KTDA also opposed Section 36(8), which gives the Cabinet Secretary, in consultation with county governments, the power to establish new tea auction centers in growing regions. The Agency maintained that centralizing auctions in Mombasa preserves Kenya’s competitive edge by maintaining consistent pricing and lowering operational costs for producers.
Hon. Yegon questioned this opposition, noting that tea from the West Rift region has struggled at the Mombasa auction, often selling below production cost.
“Why are you against alternative auction centers that could benefit farmers in underperforming regions?” he posed.
In defense, KTDA argued that decentralization would fragment the market, confuse pricing mechanisms, and negatively impact Kenya’s global tea brand.
The session also featured Hon. Sabina Chege (Nominated MP), who pressed KTDA on farmers’ long-standing complaints about the burden of maintaining nine directors.
“If tea farmers are crying over the weight of sustaining nine directors, why resist regulation on the number?” Chege asked.
Mr. Kirundi responded that flexibility was crucial for effective factory management, given varying shareholding and operational capacities across tea companies.
The Kenya Tea Growers’ Association (KTGA), represented by CEO Ms. Linda Oluoch, took issue with Clause 13, which exempts specialty and value-added teas from the tea levy—but only if packed in containers of not more than 10 kilograms.
Ms. Oluoch argued that the restriction unfairly excludes other premium Kenyan teas, including instant and specially manufactured varieties, from benefiting.

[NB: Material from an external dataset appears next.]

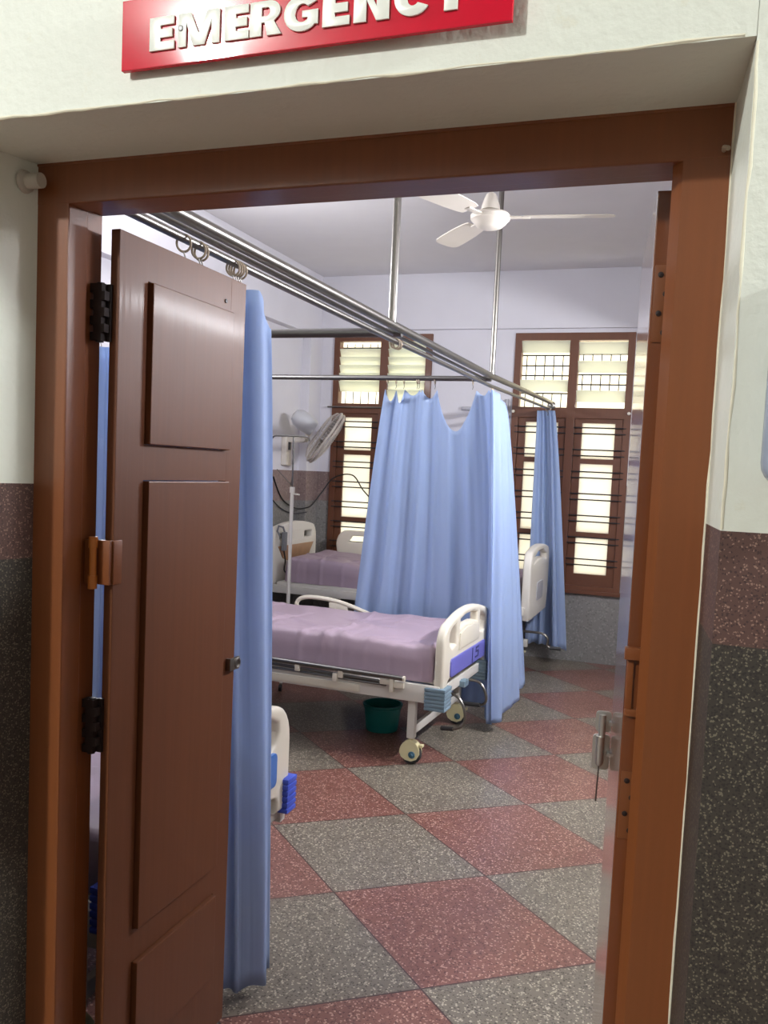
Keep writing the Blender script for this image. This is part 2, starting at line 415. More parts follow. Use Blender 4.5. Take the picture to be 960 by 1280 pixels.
# ---------------------------------------------------------------- left leaf (double door, open inwards)
def along(o, x, t, z, th=0):  # helper for points on a leaf: t along its width, th towards the visible face
    return (o[0]+x[0]*t+(-x[1])*0, 0, 0)
def leaf_frame(h, f):
    """h hinge corner, f free corner of the visible face; returns matrix with x along width, y into the leaf (away from the visible face), z up"""
    h, f = Vector((*h, 0)), Vector((*f, 0)); x = (f-h).normalized()
    return h, x, (f-h).length
h, xd, lw = leaf_frame((-1.101, 1.492), (-1.103, 2.012))
d1 = bpy.data.objects.new('door_1', None); COL.objects.link(d1); d1.empty_display_size = .1
d1.location = (h.x, h.y, 0); d1.rotation_euler.z = math.atan2(xd.y, xd.x); d1['kind'] = 'structure'
d1['label'] = 'left brown panelled door leaf swung open into the ward'
# local: x along the width, +y away from the visible face (towards -X), z up
T = .021; ZT = 1.95
b = MB()
b.box((0, 0, .012), (.098, T, ZT), .002); b.box((lw-.075, 0, .012), (lw, T, ZT), .002)
for z0, z1 in ((1.868, ZT), (1.455, 1.53), (.392, .466), (.012, .17)): b.box((.096, .0005, z0), (lw-.073, T-.0005, z1), .001)
b.build('leaf_frame', M['leaf_brown'], d1, False)
for z0, z1 in ((1.531, 1.866), (.468, 1.453), (.172, .390)):
    b = MB(); b.box((.101, -.012, z0), (lw-.077, T-.004, z1), .002); b.build('door_panel', M['leaf_brown'], d1, False)
# hinges: dark knuckle plates in the gap beside the jamb
for z in (1.785, .95):
    b = MB()
    for i in range(7):
        za, zb = z-.055+i*.0157, z-.055+(i+1)*.0157+.0003
        if i % 2: b.box((-.022, T-.004, za), (-.004, T+.0215, zb))
        else: b.box((-.022, T+.0035, za), (-.004, T+.029, zb))
    b.box((-.006, T-.006, z-.055), (.002, T+.004, z+.055))
    b.tube([(-.013, T+.0125, z-.058), (-.013, T+.0125, z+.058)], .008, 10)
    b.build('hinge', M['hinge_dark'], d1)
b = MB()  # brown hasp block bridging leaf and jamb at mid height
b.box((-.006, -.006, 1.243), (.022, .0, 1.333), .002)
b.box((-.016, -.002, 1.243), (-.004, T+.004, 1.333), .001)
b.box((-.026, T+.012, 1.243), (-.002, T+.029, 1.333), .002)
b.build('hinge_plate', M['frame_brown'], d1)
b = MB()
yp = T+.008
b.tube([(-.026, yp, 1.235), (-.026, yp, 1.262)], .0095, 10); b.tube([(-.026, yp, 1.26), (-.026, yp, 1.32)], .0075, 10); b.tube([(-.026, yp, 1.318), (-.026, yp, 1.34)], .0095, 10)
M['pin'] = simple('pin_ochre', (176, 104, 40), .4)
b.build('hinge_pin', M['pin'], d1)
# nickel catch near the free edge
b = MB()
b.box((lw-.045, -.012, .968), (lw-.036, .001, 1.0), .002)
b.box((lw-.045, -.014, .968), (lw+.004, -.010, 1.0), .001)
b.ring((lw-.008, -.012, .984), .012, .005, (0, 1, 0))
tag(b.build('door_catch', M['steel'], d1), 'nickel catch')
b = MB(); b.lathe([(.005, 0), (.005, .002)], (lw-.1, -.0005, 1.89), (0, -1, 0), 12); b.build('bolt_hole', M['hinge_dark'], d1)

# ---------------------------------------------------------------- right leaf, edge on
h, xd, lw2 = leaf_frame((-.087, 1.47), (-.139, 1.966))
d2 = bpy.data.objects.new('door_2', None); COL.objects.link(d2); d2.empty_display_size = .1
d2.location = (h.x, h.y, 0); d2.rotation_euler.z = math.atan2(xd.y, xd.x); d2['kind'] = 'structure'
d2['label'] = 'right brown door leaf standing open, seen edge on'
b = MB()
b.box((0, -.032, .012), (lw2, 0, 1.955), .002)
b.build('leaf_board', M['leaf_gloss'], d2, False)
def screw(b, x, y, z): b.lathe([(.0045, 0), (.0045, .0012), (.001, .002)], (x, y, z), (-1, 0, 0), 10)
for z0, z1 in ((1.72, 1.84), (.912, 1.025)):
    b = MB(); b.box((-.0025, -.03, z0), (.0005, -.004, z1), .0008)
    hp = b.build('hinge', M['hinge_brown'], d2)
    b = MB()
    for k in range(4): screw(b, -.0025, -.022+.009*(k % 2), z0+.015+(z1-z0-.03)*k/3)
    b.build('screw', M['hinge_dark'], hp)
b = MB()  # painted staple on the edge
b.box((-.014, -.03, 1.212), (.002, .004, 1.232), .002); b.box((-.008, -.03, 1.118), (.002, -.002, 1.13), .002)
b.box((-.004, -.012, 1.13), (.001, -.002, 1.212), .001)
b.build('hasp_staple', M['frame_brown'], d2)
# aldrop bolt near the free edge (local +y is the visible side here)
b = MB()
px = lw2-.02
for z0, z1, yw in ((.952, .998, .034), (.868, .946, .038)):
    plate('bolt_plate', rrect(.001, z0, yw, z1, .008), [], .004, .0008, M['nickel'], d2, lambda a, c, t: (px+t, a, c))
    b.tube([(px-.02, .003, (z0+z1)/2), (px+.02, .003, (z0+z1)/2)], .004, 8)
b.tube([(px-.010, .020, .992), (px-.010, .020, .945)], .0075, 12)
b.tube([(px-.012, .022, .945), (px-.012, .022, .885), (px-.012, .022, .880)], [.0095, .0095, .006], 12)
b.build('door_bolt', M['nickel'], d2)
b = MB(); b.tube([(px-.012, .022, .885), (px-.012, .024, .80)], .0018, 6); b.build('bolt_rod', M['steel_dull'], d2)

# ---------------------------------------------------------------- windows in the back wall
def window(idx, xa, xb, mull, upper):
    w = bpy.data.objects.new('window_%d' % idx, None); COL.objects.link(w); w.empty_display_size = .1
    w.location = (0, 0, 0); w['kind'] = 'structure'
    y0, y1 = YB-.02, YB+.06
    z0, z1 = WZ
    zt0, zt1 = 1.985, 2.07          # transom
    b = MB()
    b.box((xa, y0, z0), (xa+.055, y1, z1), .003); b.box((xb-.055, y0, z0), (xb, y1, z1), .003)
    b.box((xa, y0, z1-.06), (xb, y1, z1), .003); b.box((xa, y0, z0), (xb, y1, z0+.05), .003)
    b.box((xa, y0, zt0), (xb, y1, zt1), .003)
    b.box((mull-.035, y0, z0), (mull+.035, y1, z1), .003)
    b.box((xa-.015, y0-.02, z0-.015), (xb+.015, y1, z0+.012), .003)
    b.build('window_frame', M['window_brown'], w, False)
    for xs, xe in ((xa+.055, mull-.035), (mull+.035, xb-.055)):
        # casement with three frosted panes
        b = MB(); ya, yb = YB+.0, YB+.045; st = .062
        b.box((xs+.002, ya, z0+.05), (xs+st, yb, zt0), .002); b.box((xe-st, ya, z0+.05), (xe-.002, yb, zt0), .002)
        rails = ((z0+.05, .725), (1.02, 1.066), (1.622, 1.662), (1.95, zt0))
        for r0, r1 in rails: b.box((xs+st-.002, ya, r0), (xe-st+.002, yb, r1), .002)
        b.build('casement', M['window_brown'], w, False)
        for (_, p0), (p1, _) in zip(rails, rails[1:]):
            b = MB(); b.box((xs+st, YB+.02, p0), (xe-st, YB+.026, p1)); b.build('pane', M['frosted'], w, False)
        # pairs of horizontal safety rods in front of the shutters
    for k in range(7):
        zc = 1.887-.177*k
        for dz in (.024, -.024):
            b = MB(); b.tube([(xa+.03, YB-.018, zc+dz), (mull-.03, YB-.018, zc+dz)], .0055, 8)
            b.tube([(mull+.03, YB-.018, zc+dz), (xb-.03, YB-.018, zc+dz)], .0055, 8)
            b.build('window_bar', M['black_iron'], w)
    # ventilator above: grille outside, louvers inside
    for i, (xs, xe) in enumerate(((xa+.055, mull-.035), (mull+.035, xb-.055))):
        b = MB()
        n = 5
        hs, slats, vs = upper[i]
        for zz in hs: b.tube([(xs-.01, YB+.075, zz), (xe+.01, YB+.075, zz)], .006, 8)
        for (v0, v1) in vs:
            for k in range(n):
                xx = xs+.03+(xe-xs-.02)*k/n
                b.tube([(xx, YB+.08, v0), (xx, YB+.08, v1)], .0045, 6)
        b.build('grille', M['black_iron'], w)
        for zz in slats:
            b = MB(); R = Matrix.Rotation(math.radians(28), 3, 'X')
            b.box((xs, YB+.0, zz-.05), (xe, YB+.006, zz+.05), 0, rot=R)
            b.build('louver_slat', M['louver'], w, False)
    return w
full = (2.14, 2.215, 2.29, 2.365, 2.44, 2.51)
window(1, *W1, -2.618, [((2.565, 2.19), (2.50, 2.43, 2.36, 2.29, 2.22), ((2.07, 2.19), (2.50, 2.60))), ((2.565,), (2.56, 2.50, 2.43, 2.36, 2.29, 2.22, 2.15), ((2.5, 2.6),))])
window(2, *W2, -.994, [((2.50, 2.415, 2.335, 2.19), (2.56, 2.245), ((2.29, 2.50), (2.07, 2.19))), ((2.51, 2.345, 2.265), (2.55, 2.40, 2.165), ((2.44, 2.51), (2.21, 2.345)))])
# thin rod that crosses window 1 at the transom, and knobs
w = bpy.data.objects['window_1']; b = MB(); b.tube([(-3.12, YB-.05, 2.035), (-2.15, YB-.05, 2.035)], .007, 8); b.build('curtain_wire', M['steel_dull'], w)
w = bpy.data.objects['window_2']; b = MB()
for x in (-1.46, -.535): b.lathe([(.0, .03), (.012, .025), (.014, .012), (.008, 0)], (x, YB-.02, 2.03), (0, -1, 0), 14)
b.build('wire_knob', M['cream_plastic'], w)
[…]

“We recommend deletion of the packaging limit to apply the exemption broadly to all value-added teas, thus promoting value addition and export competitiveness,” she said.
Other organizations present included the East Africa Tea Trade Association (EATTA), Kenya Tea Brokers Association (KTBA), Tea Board of Kenya (TBK), and KALRO–Tea Research Institute, all of whom made technical recommendations.
The Committee is expected to compile the views collected for consideration in the Bill’s final reading. If passed, the Tea (Amendment) Bill, 2023 could significantly reshape the governance, regulation, and marketing of Kenya’s tea sector—one of the country’s largest foreign exchange earners.